Лев Толстой указал на "безошибочное чувствование Пушкиным ценностной иерархии жизни". Ценностная иерархии жизни! Есть ли что-нибудь важнее её? Но именно её-то и стараются теперь раскатать по горизонтали на атомы и, ухмыляясь, доказать, что всё относительно...
В плане общественном – зрелое пушкинское миропонимание можно определить как свободный, либеральный консерватизм: то есть сочетание требований независимости личности, правопорядка и – безусловного уважения к национальным ценностям и святыням. Пушкин первым увидел Россию всю, в её цельности. В его творчестве нашлось достойное место и древней Руси, и петровской империи, и Западу, и Востоку, и свободе, и государству. "Пушкин строил культуру, веря и зная, что в ней воплощается Россия" (о. Александр Шмеман). "Клянусь честью, – писал он Чаадаеву за два года до смерти, – что ни за что на свете не хотел бы я переменить отечества или иметь другую историю, кроме истории наших предков, такой, какой нам Бог её дал".
И об этом же – в его прекрасных стихах:
Два чувства дивно близки нам –
В них обретает сердце пищу –
Любовь к родному попелищу,
Любовь к отеческим гробам.
На них основано от века,
По воле Бога самого,
Самостоянье человека,
Залог величия его.
И всё это при общеизвестном драматизме судьбы Пушкина, его ссылках, невозможности побывать в Европе, где он оказался б, как позднее Баратынский, своим, неладах с царями, трагизме последних месяцев его жизни. "На свете счастья нет, но есть покой и воля" – знаменитые строки Пушкина.

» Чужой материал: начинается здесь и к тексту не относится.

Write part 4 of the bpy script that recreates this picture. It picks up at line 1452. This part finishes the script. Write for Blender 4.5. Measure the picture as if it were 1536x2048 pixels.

Судя по письмам его к жене, счастье с ней он все-таки знал, а вот с покоем и волей не получалось: все туже затягивались силки столичной придворной жизни... Герой одной из его сказок "вышиб дно и вышел вон". Пушкин так не сумел. "В истории дуэли и смерти Пушкина, – писал о. Сергий Булгаков, – мы наблюдаем два чередующихся образа: разъярённого льва, который может быть даже прекрасен, а вместе и страшен в царственной львиности своей природы, и просветлённого христианина, безропотно и смиренно отходящего в мир иной".
Вызвав на дуэль Дантеса, наш поэт подписал себе необратимый, альтернативы не имеющий приговор: ведь не мог же русский гений сам стать убийцей. Все, видевшие его в последние часы перед смертью, вспоминали о преображении его облика, близком к чуду.
Доживи Пушкин, ну, скажем, до возраста Гёте, он бы на два года пережил Достоевского! То есть, считай, весь XIX век прошёл бы в его культурном присутствии. И тогда, возможно, не было бы всего нашего угрюмого со срывами в терроризм нигилистического процесса, всей упёртости освободительной идеологии. Другим оказался б мировоззренческий климат Родины, настоянный на почвенничестве и здравом смысле. Пушкина не легко было бы закопать ни "справа", ни "слева". Его смерть – незаживающая для нашей культуры рана, но и роковая катастрофа для всего общественного развития.